He seems very capable and is ready to work for that (still good) money. Do you think paying someone tens of millions would improve results for the fund? Why should it?



It's about supply and demand. If he really is the best person for the job, then there's nothing to be gained from paying him a higher fixed salary. But if there's someone else who's even marginally better that you can get for $10M, it's probably easily worth it - for the size of the fund, one person's pay is a negligible amount.


That's pure theory. How do you know who is marginally better?


That's the fundamental problem of hiring: you have to make educated guesses about who is going to make a better employee. And you should be willing to pay more to hire someone who you believe is better. For some companies, salaries are such a small part of their revenue that it makes sense to offer some candidates a lot more... and if your first choice happens to accept a lower salary, it doesn't really matter - you've saved a drop in the bucket.


What you're essentially saying is that there's no other person on earth that could generate better returns for the fund.
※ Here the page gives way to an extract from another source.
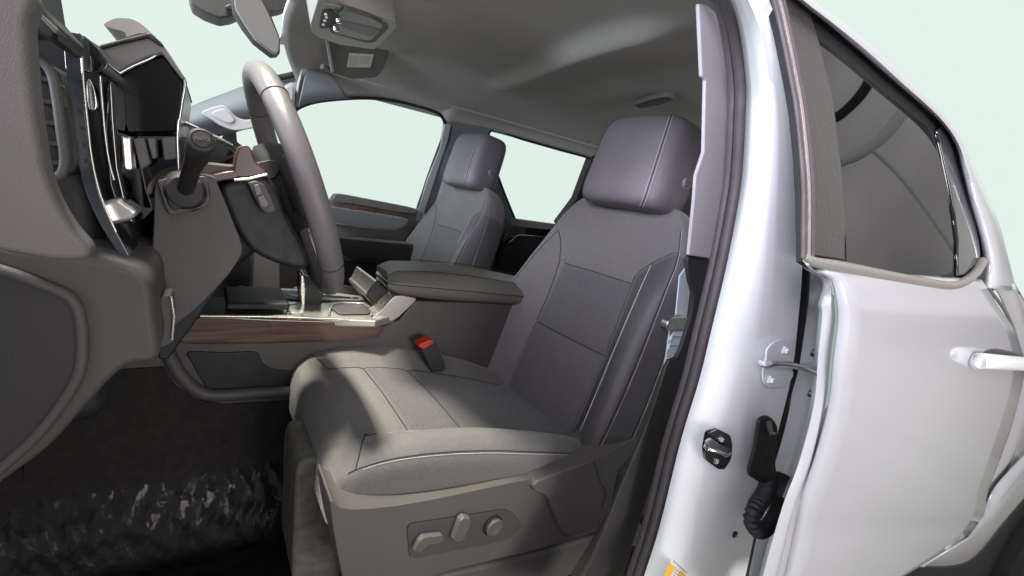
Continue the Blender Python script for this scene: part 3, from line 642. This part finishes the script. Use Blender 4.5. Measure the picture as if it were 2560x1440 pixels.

The likelihood of that being true is vanishingly small.


No, I'm saying you can pay as much as you want, you cannot know which person will generate the best returns. What's your process for picking the person?


You could say the same thing about literally any job. Do you really think that paying more money doesn't find you better candidates? Do you think everyone should have the exact same salary and never get any raises?

Think about the logical conclusion of your assumptions. It doesn't make any sense.


You cannot take an argument I make at the extremes and apply it to the whole salary curve. It's way easier to predict performance at the lower, middle and even reasonably higher salary ranges. If you believe otherwise I'd like you to tell me about the process of determining the future success.